Putting Kim Jong Il on a diet
By Edward Kim
The U.S. government’s recent moves on sanctioning luxury sales to North Korea is ingenious on many levels.
It heeds the wisdom of Sun Tzu: “If your opponent is of choleric temper, irritate him.” As one report puts it:
“The U.S. government’s first-ever effort to use trade sanctions to personally aggravate a foreign president expressly targets items believed to be favored by Kim Jong Il or presented by him as gifts to the roughly 600 loyalist families who run the communist government.”
Just the thought that the life of even one party cadre will be inconvenienced in any way makes the U.S. effort worthwhile.
It reminds the world that the U.S. does not consider North Korea to be the enemy but those 600 loyalist families who enjoy watching their plasma tvs while tens of thousands of their citizens flee to Mongolia and Thailand for their lives.
It seeks to punish the governing elites while avoiding the negative repercussions that more general aid sanctions would likely have had on the general population.
It exposes the moral inconsistency and general lack of wisdom of groups like America’s mainline denominations which have zealously advocated for divestments against Israel but have remained deafeningly silent in regards to North Korea.
It reveals with greater clarity the fundamental moral difference between the governments of the United States and China as represented by their U.N. ambassadors’ responses in this news account (note: Bolton’s statement here is my favorite quote of the year):
Asked why luxury goods were banned, Bolton said, “I think the North Korean population has been losing average height and weight over the years and maybe this will be a little diet for Kim Jong Il,” North Korea’s leader.
Chinese Ambassador Wang Guangya, asked earlier whether Beijing was prepared to go along with the ban, said: “I don’t know what luxury goods means, because luxury goods can mean many things for different people … if they don’t have it.”
Above all, the sanctions have tremendous prophetic value in revealing the depths of the depravity of this regime as well as of those companies that continue to support it.
For example, during the height of the Kim Jong Il-made famine in the 1990s that killed 2 million North Koreans, foreign customs offices reported that North Korea imported $24 million worth of Swiss watches, and $1.3 million worth of French perfume.
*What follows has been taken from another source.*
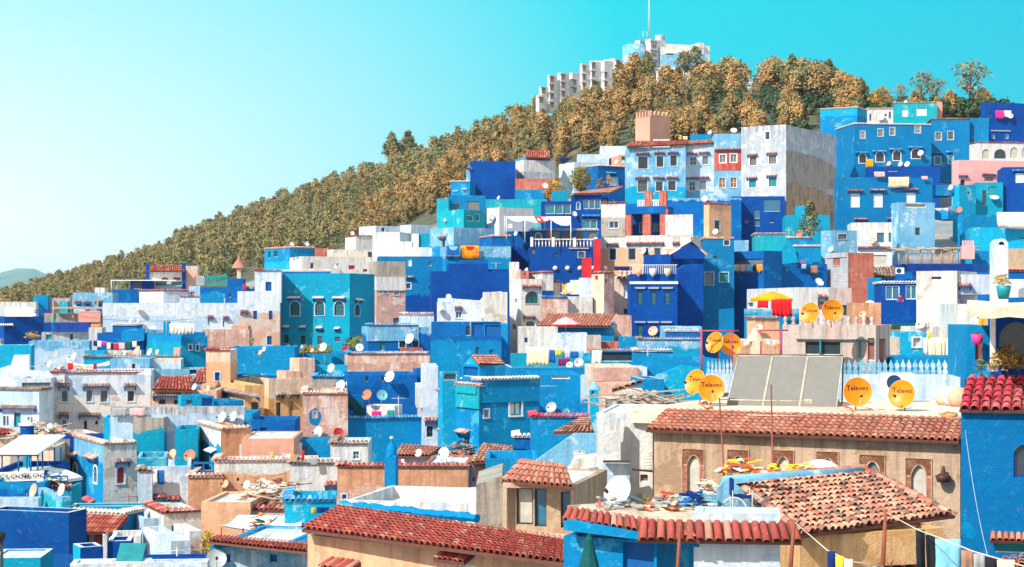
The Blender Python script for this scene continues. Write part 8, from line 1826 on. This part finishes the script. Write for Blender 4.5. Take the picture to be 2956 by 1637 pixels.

The regime partied while the people starved.
I am heartened that the U.N. luxury bans are gaining traction in the international community and that Japan has already begun vigorously pursuing enforcement (though I am wary just how sympathetic their WWII atrocities-denying prime minister really is to the plight of the “impoverished general public” of North Korea). I can only hope that more of Kim Jong Il’s private funds are frozen as was done with his $24 million in Macau-based Banco Delta Asia.
In any case, let us continue to pray not only for the weight loss problem of the average North Korean but also for the success of the special diet program for the Dear Leader and his inner circle.